What about the meaty middle?

The Pac-10 has four unbeaten teams. And it has five with two defeats.

Our topic today is the five, and we're going to lump the Trojans in with them because Arizona, Oregon and Stanford are far more distinguished in their unbeaten-ness -- no offense USC.

Four games into the season, the Wildcats, Ducks and Cardinal comprise the top-third. After them? It's the Pac-10 meat. It looks to be of a fairly high quality, but we really don't know yet. And it's certainly difficult to project a pecking order with confidence.


  • USC's early-season schedule has been so bad that coach Lane Kiffin has called it a "preseason." The Trojans have looked good at times on both sides of the ball. And they've also looked bad.

  • Arizona State is 0-2 vs. FBS teams. But it played highly competitive games with No. 11 Wisconsin and No. 5 Oregon. The Sun Devils were picked ninth in the conference in the preseason. It's now hard to imagine that's where they'll end up.

  • California looked so good in its first two games it got ranked. Then it was rank at Nevada. It bounced back with a strong performance at Arizona, but couldn't hold on at the end. There's some negative momentum, but we're not putting a "sell" rating on the Bears just yet.

  • Oregon State is 1-2, but it lost to teams presently ranked in the top-five. Still, the Beavers, picked third in the preseason poll, didn't look particularly good while losing (as, say, ASU did vs. Wisconsin and Oregon). On the other hand, no team in the nation is more adept at bouncing back after a slow start.

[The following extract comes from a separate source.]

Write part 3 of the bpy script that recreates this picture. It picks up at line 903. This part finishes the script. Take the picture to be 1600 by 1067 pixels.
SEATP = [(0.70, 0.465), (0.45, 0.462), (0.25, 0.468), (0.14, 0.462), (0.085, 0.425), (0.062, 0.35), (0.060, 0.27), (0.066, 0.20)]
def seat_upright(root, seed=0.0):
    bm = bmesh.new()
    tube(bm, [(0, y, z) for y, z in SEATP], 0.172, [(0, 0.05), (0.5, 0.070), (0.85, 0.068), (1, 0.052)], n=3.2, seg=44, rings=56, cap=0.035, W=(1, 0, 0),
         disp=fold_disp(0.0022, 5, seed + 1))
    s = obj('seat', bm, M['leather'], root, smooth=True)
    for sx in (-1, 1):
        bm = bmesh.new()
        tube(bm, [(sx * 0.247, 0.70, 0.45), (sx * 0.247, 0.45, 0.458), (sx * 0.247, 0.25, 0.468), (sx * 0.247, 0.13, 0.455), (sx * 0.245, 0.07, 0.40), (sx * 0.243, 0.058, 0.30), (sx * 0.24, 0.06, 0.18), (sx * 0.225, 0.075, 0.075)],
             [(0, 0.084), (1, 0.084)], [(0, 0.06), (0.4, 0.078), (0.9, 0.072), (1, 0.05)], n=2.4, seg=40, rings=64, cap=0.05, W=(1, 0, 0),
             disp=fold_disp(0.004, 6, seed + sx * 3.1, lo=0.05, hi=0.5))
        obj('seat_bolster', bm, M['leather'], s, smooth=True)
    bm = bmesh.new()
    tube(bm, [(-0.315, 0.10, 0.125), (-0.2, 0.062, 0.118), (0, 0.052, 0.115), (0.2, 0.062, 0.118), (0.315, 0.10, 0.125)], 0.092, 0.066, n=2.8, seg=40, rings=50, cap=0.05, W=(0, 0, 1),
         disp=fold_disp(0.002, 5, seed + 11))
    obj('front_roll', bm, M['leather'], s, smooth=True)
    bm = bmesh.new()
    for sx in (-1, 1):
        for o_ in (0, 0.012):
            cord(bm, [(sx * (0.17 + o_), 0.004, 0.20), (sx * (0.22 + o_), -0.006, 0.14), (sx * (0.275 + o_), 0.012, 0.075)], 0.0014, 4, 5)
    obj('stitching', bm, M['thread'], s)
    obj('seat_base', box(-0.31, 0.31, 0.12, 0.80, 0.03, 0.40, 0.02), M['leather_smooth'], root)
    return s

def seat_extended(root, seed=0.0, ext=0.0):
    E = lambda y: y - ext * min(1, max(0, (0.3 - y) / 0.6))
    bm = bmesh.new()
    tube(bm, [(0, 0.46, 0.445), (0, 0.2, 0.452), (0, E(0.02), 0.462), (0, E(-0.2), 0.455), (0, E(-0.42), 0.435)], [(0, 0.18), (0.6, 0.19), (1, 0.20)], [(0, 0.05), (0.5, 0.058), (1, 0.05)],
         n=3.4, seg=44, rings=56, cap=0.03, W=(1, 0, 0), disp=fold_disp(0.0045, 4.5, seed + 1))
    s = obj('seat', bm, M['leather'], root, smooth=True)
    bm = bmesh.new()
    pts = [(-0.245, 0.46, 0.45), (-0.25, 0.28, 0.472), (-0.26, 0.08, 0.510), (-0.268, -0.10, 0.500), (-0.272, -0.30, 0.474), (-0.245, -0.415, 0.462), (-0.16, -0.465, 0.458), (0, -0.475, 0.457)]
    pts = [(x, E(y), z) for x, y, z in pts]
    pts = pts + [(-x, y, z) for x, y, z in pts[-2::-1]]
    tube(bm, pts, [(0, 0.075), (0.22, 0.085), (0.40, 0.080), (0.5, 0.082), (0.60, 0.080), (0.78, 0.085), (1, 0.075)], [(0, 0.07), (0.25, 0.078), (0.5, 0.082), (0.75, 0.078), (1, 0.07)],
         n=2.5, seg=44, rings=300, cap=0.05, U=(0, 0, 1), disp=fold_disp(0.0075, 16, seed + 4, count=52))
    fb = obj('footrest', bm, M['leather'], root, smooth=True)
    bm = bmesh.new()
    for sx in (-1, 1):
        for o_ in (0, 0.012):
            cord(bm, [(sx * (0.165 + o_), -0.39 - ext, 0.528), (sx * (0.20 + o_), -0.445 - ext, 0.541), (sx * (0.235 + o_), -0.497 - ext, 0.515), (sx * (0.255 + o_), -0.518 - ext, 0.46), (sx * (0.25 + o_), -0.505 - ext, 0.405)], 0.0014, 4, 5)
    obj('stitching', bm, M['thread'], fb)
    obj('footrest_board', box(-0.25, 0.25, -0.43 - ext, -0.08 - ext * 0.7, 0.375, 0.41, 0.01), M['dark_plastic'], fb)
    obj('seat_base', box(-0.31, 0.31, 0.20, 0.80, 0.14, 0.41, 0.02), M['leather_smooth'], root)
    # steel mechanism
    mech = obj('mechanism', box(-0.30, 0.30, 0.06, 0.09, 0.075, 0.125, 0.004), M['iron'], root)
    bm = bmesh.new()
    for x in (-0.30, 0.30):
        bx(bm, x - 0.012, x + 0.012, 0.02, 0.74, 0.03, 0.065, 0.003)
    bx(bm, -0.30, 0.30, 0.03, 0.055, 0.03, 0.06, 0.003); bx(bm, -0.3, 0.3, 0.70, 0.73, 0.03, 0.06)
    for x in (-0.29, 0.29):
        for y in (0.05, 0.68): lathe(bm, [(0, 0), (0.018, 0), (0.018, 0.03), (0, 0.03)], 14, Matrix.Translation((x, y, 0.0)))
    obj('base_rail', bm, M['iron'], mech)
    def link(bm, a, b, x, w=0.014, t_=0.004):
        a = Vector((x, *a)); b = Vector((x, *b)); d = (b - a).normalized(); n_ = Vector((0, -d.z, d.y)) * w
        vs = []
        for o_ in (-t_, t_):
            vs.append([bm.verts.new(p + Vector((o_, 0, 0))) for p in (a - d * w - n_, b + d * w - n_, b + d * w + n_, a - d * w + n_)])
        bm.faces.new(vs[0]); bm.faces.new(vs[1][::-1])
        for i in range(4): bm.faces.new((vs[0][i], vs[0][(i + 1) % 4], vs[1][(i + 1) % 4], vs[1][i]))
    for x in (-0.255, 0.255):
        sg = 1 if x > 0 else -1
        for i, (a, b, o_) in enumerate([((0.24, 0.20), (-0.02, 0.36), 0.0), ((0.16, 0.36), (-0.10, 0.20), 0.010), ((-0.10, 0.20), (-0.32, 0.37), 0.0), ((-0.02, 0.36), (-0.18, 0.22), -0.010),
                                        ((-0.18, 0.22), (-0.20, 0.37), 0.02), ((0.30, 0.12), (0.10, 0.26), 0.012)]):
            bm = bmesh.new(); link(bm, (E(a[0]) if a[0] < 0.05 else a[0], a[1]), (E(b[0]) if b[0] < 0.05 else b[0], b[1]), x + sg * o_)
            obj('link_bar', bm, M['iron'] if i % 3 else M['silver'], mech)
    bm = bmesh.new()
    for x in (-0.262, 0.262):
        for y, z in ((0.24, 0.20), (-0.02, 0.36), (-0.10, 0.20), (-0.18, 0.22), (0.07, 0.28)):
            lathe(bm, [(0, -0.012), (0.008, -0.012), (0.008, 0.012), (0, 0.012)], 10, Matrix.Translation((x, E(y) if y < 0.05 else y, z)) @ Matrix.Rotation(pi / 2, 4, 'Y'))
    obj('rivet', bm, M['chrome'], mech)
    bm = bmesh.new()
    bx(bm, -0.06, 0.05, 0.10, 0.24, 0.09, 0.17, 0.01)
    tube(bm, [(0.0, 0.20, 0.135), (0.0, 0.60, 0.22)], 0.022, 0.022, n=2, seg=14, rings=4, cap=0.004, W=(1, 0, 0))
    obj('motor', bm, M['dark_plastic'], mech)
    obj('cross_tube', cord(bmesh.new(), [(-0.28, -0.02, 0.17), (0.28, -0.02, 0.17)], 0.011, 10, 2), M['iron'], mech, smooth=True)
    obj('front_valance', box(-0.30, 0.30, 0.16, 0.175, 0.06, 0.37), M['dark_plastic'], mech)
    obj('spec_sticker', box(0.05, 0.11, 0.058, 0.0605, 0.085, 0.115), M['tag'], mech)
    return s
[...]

  • UCLA looked terrible at 0-2. But, now at 2-2, the Bruins look good enough for a national ranking. How many other teams have beaten both a top-10 (Texas) and top-25 (Houston) foe? Still, Bruins fans probably would like to see the passing game perk up a bit.

  • Washington was humiliated by Nebraska, but the worse loss might be the opener at BYU, which is now 1-3. Still, the reason many were high on the Huskies in the preseason -- lots of returning starters surrounding QB Jake Locker -- remains in place.

You could make a reasonable argument for any of these six finishing in the top half of the Pac-10. You could do the same for the bottom half. Yes, even USC, considering the potential emotional volatility of the Trojans with no postseason possibilities due to NCAA sanctions. What happens if they lose a couple of games? Do they pack it in?

And how will all this meat eventually stack up? Will two or three of these teams win eight or nine games while a couple of others lose eight or nine? Or will they become a bunch of 6-6, 7-5 squads? Will the conference end up looking deep and distinguished -- as it does now -- or will the rugged conference schedule end up creating the sort of parity that looks like mediocrity to outsiders?

We'll get a pretty good idea of things over the next two weekends.

While the national eyes will be on Stanford's visit to Oregon on Saturday, Washington's visit to USC and Arizona State's trip to Oregon State will be revealing.

If the Huskies beat the Trojans for a second consecutive year -- they haven't won on the road since Nov. 3, 2007 -- then the despondency of the Nebraska loss will mostly go away, particularly if Locker puts up big numbers. And USC will be exposed. A Trojans win, however, won't be as noteworthy because that's the expected outcome, unless it's a blowout. Then USC would climb in the polls and the Huskies would be taken off the list of teams likely to earn bowl berths.

As for the Sun Devils in Corvallis, it seems like the winner will be headed for the top-half of the Pac-10, the loser the bottom half. Sure, the Beavers have bounced back from 2-3 starts in three of the past four years, but they've never been 1-3. And losing at home to the Sun Devils before visiting Arizona and Washington wouldn't bode well.

The game doesn't feel as critical for ASU, though it would almost certainly make the Oct. 9 visit to Washington a must-win for bowl hopes. And we could also question how the Sun Devils might handle three consecutive defeats.

Speaking of Oct. 9, it feels like a "separation Saturday." Besides ASU-Washington and OSU at Arizona, UCLA visits California and Stanford plays host to USC.

A UCLA win at Cal would confirm the Bruins' arrival. And would probably confirm the Bears as a bottom-half team. The reverse might indicate that both teams are destined for wild swings of fortune throughout the season.

Will Stanford-USC, already a grudge match, be a battle of unbeatens? If so, a Stanford victory likely would announce it as a national title contender. And a USC win? The notion of the Trojans winning the AP national title might get broached.

Just saying.

The Pac-10 distinguished itself during nonconference play, going 10-4 vs. other BCS conferences and 15-9 overall vs. FBS foes (USC-Notre Dame will be played on Nov. 27). That depth many talked about in the preseason? It's been confirmed.

And that depth means a lot of teams look good enough to climb the heights of the Pac-10. But that also means teams that flashed potential will end up in the depths, wondering what might have been.